PROBLEM REQUIREMENTS - Output the full listing below exactly as it reads, and skip anything that is a picture.
- - -
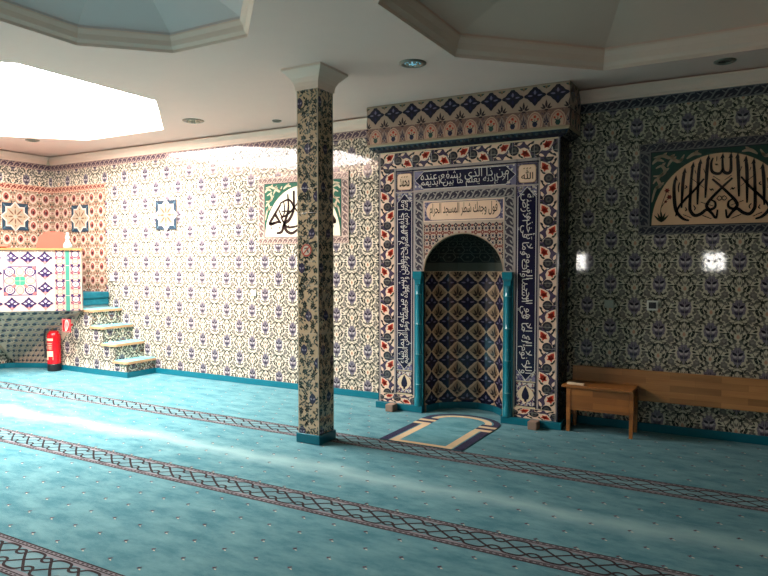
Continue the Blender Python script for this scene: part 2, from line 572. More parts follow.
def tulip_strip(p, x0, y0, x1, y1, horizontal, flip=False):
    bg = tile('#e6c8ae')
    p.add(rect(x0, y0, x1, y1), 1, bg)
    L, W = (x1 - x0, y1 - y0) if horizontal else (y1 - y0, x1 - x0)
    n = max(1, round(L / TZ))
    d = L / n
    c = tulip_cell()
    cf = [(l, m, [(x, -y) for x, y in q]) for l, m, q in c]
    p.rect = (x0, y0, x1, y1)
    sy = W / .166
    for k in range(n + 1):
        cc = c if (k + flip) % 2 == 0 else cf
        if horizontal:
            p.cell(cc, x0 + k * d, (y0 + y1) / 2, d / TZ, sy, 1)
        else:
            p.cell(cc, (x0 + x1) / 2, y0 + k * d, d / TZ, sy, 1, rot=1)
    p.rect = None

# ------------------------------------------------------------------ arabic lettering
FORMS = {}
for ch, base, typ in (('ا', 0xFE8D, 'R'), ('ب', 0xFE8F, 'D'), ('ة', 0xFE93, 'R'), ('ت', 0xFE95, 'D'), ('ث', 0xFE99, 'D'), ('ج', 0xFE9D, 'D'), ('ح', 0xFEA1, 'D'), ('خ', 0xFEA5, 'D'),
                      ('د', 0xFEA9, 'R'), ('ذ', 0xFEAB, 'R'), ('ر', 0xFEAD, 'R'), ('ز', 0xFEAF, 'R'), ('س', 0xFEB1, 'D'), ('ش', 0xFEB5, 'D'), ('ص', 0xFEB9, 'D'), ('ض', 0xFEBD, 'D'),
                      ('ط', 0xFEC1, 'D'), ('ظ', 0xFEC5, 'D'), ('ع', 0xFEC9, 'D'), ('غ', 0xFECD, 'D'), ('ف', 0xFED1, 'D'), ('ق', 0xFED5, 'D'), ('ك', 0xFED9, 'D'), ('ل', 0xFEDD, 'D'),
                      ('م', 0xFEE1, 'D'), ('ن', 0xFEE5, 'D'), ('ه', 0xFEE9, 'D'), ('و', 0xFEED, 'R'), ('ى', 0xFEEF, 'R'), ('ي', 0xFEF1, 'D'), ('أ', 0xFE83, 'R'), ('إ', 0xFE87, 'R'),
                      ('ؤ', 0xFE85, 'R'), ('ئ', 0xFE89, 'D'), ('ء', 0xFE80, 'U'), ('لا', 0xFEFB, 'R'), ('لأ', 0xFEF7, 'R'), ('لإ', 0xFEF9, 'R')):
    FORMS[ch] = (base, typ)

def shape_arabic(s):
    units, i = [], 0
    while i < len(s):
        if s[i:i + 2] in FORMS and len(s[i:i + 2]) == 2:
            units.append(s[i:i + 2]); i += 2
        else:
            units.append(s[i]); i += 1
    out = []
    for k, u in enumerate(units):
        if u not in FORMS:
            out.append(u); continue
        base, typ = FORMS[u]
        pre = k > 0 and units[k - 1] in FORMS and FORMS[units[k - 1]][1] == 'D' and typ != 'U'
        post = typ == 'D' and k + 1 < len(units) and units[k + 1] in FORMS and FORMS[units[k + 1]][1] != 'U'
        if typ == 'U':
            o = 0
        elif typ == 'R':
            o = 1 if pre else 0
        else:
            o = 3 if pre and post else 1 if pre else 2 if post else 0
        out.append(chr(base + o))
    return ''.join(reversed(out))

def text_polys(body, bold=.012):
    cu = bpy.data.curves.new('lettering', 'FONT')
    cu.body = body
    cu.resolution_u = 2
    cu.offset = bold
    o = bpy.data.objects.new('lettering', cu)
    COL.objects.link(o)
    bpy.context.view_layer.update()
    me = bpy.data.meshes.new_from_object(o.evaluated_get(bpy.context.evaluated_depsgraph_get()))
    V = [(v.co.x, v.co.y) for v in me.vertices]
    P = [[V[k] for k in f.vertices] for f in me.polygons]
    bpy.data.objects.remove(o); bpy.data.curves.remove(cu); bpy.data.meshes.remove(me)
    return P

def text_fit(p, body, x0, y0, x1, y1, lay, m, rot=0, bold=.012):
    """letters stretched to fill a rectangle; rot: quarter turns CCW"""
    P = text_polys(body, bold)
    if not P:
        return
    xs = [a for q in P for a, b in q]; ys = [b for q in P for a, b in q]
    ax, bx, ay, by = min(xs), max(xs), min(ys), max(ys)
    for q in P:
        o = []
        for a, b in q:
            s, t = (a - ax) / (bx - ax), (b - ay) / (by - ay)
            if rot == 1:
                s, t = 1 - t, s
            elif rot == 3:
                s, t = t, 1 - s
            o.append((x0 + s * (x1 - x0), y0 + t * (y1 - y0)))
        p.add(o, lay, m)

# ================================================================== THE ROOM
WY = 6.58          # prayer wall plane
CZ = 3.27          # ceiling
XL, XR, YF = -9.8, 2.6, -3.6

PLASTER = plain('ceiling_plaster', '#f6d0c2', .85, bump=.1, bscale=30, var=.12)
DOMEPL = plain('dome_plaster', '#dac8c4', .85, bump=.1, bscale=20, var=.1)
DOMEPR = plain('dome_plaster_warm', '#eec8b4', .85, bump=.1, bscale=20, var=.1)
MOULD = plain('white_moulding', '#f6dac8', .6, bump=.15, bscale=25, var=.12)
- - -
ANSWER IN FULL -
Continue the Blender Python script for this scene: part 2, from line 572. More parts follow.
def tulip_strip(p, x0, y0, x1, y1, horizontal, flip=False):
    bg = tile('#e6c8ae')
    p.add(rect(x0, y0, x1, y1), 1, bg)
    L, W = (x1 - x0, y1 - y0) if horizontal else (y1 - y0, x1 - x0)
    n = max(1, round(L / TZ))
    d = L / n
    c = tulip_cell()
    cf = [(l, m, [(x, -y) for x, y in q]) for l, m, q in c]
    p.rect = (x0, y0, x1, y1)
    sy = W / .166
    for k in range(n + 1):
        cc = c if (k + flip) % 2 == 0 else cf
        if horizontal:
            p.cell(cc, x0 + k * d, (y0 + y1) / 2, d / TZ, sy, 1)
        else:
            p.cell(cc, (x0 + x1) / 2, y0 + k * d, d / TZ, sy, 1, rot=1)
    p.rect = None

# ------------------------------------------------------------------ arabic lettering
FORMS = {}
for ch, base, typ in (('ا', 0xFE8D, 'R'), ('ب', 0xFE8F, 'D'), ('ة', 0xFE93, 'R'), ('ت', 0xFE95, 'D'), ('ث', 0xFE99, 'D'), ('ج', 0xFE9D, 'D'), ('ح', 0xFEA1, 'D'), ('خ', 0xFEA5, 'D'),
                      ('د', 0xFEA9, 'R'), ('ذ', 0xFEAB, 'R'), ('ر', 0xFEAD, 'R'), ('ز', 0xFEAF, 'R'), ('س', 0xFEB1, 'D'), ('ش', 0xFEB5, 'D'), ('ص', 0xFEB9, 'D'), ('ض', 0xFEBD, 'D'),
                      ('ط', 0xFEC1, 'D'), ('ظ', 0xFEC5, 'D'), ('ع', 0xFEC9, 'D'), ('غ', 0xFECD, 'D'), ('ف', 0xFED1, 'D'), ('ق', 0xFED5, 'D'), ('ك', 0xFED9, 'D'), ('ل', 0xFEDD, 'D'),
                      ('م', 0xFEE1, 'D'), ('ن', 0xFEE5, 'D'), ('ه', 0xFEE9, 'D'), ('و', 0xFEED, 'R'), ('ى', 0xFEEF, 'R'), ('ي', 0xFEF1, 'D'), ('أ', 0xFE83, 'R'), ('إ', 0xFE87, 'R'),
                      ('ؤ', 0xFE85, 'R'), ('ئ', 0xFE89, 'D'), ('ء', 0xFE80, 'U'), ('لا', 0xFEFB, 'R'), ('لأ', 0xFEF7, 'R'), ('لإ', 0xFEF9, 'R')):
    FORMS[ch] = (base, typ)

def shape_arabic(s):
    units, i = [], 0
    while i < len(s):
        if s[i:i + 2] in FORMS and len(s[i:i + 2]) == 2:
            units.append(s[i:i + 2]); i += 2
        else:
            units.append(s[i]); i += 1
    out = []
    for k, u in enumerate(units):
        if u not in FORMS:
            out.append(u); continue
        base, typ = FORMS[u]
        pre = k > 0 and units[k - 1] in FORMS and FORMS[units[k - 1]][1] == 'D' and typ != 'U'
        post = typ == 'D' and k + 1 < len(units) and units[k + 1] in FORMS and FORMS[units[k + 1]][1] != 'U'
        if typ == 'U':
            o = 0
        elif typ == 'R':
            o = 1 if pre else 0
        else:
            o = 3 if pre and post else 1 if pre else 2 if post else 0
        out.append(chr(base + o))
    return ''.join(reversed(out))

def text_polys(body, bold=.012):
    cu = bpy.data.curves.new('lettering', 'FONT')
    cu.body = body
    cu.resolution_u = 2
    cu.offset = bold
    o = bpy.data.objects.new('lettering', cu)
    COL.objects.link(o)
    bpy.context.view_layer.update()
    me = bpy.data.meshes.new_from_object(o.evaluated_get(bpy.context.evaluated_depsgraph_get()))
    V = [(v.co.x, v.co.y) for v in me.vertices]
    P = [[V[k] for k in f.vertices] for f in me.polygons]
    bpy.data.objects.remove(o); bpy.data.curves.remove(cu); bpy.data.meshes.remove(me)
    return P

def text_fit(p, body, x0, y0, x1, y1, lay, m, rot=0, bold=.012):
    """letters stretched to fill a rectangle; rot: quarter turns CCW"""
    P = text_polys(body, bold)
    if not P:
        return
    xs = [a for q in P for a, b in q]; ys = [b for q in P for a, b in q]
    ax, bx, ay, by = min(xs), max(xs), min(ys), max(ys)
    for q in P:
        o = []
        for a, b in q:
            s, t = (a - ax) / (bx - ax), (b - ay) / (by - ay)
            if rot == 1:
                s, t = 1 - t, s
            elif rot == 3:
                s, t = t, 1 - s
            o.append((x0 + s * (x1 - x0), y0 + t * (y1 - y0)))
        p.add(o, lay, m)

# ================================================================== THE ROOM
WY = 6.58          # prayer wall plane
CZ = 3.27          # ceiling
XL, XR, YF = -9.8, 2.6, -3.6

PLASTER = plain('ceiling_plaster', '#f6d0c2', .85, bump=.1, bscale=30, var=.12)
DOMEPL = plain('dome_plaster', '#dac8c4', .85, bump=.1, bscale=20, var=.1)
DOMEPR = plain('dome_plaster_warm', '#eec8b4', .85, bump=.1, bscale=20, var=.1)
MOULD = plain('white_moulding', '#f6dac8', .6, bump=.15, bscale=25, var=.12)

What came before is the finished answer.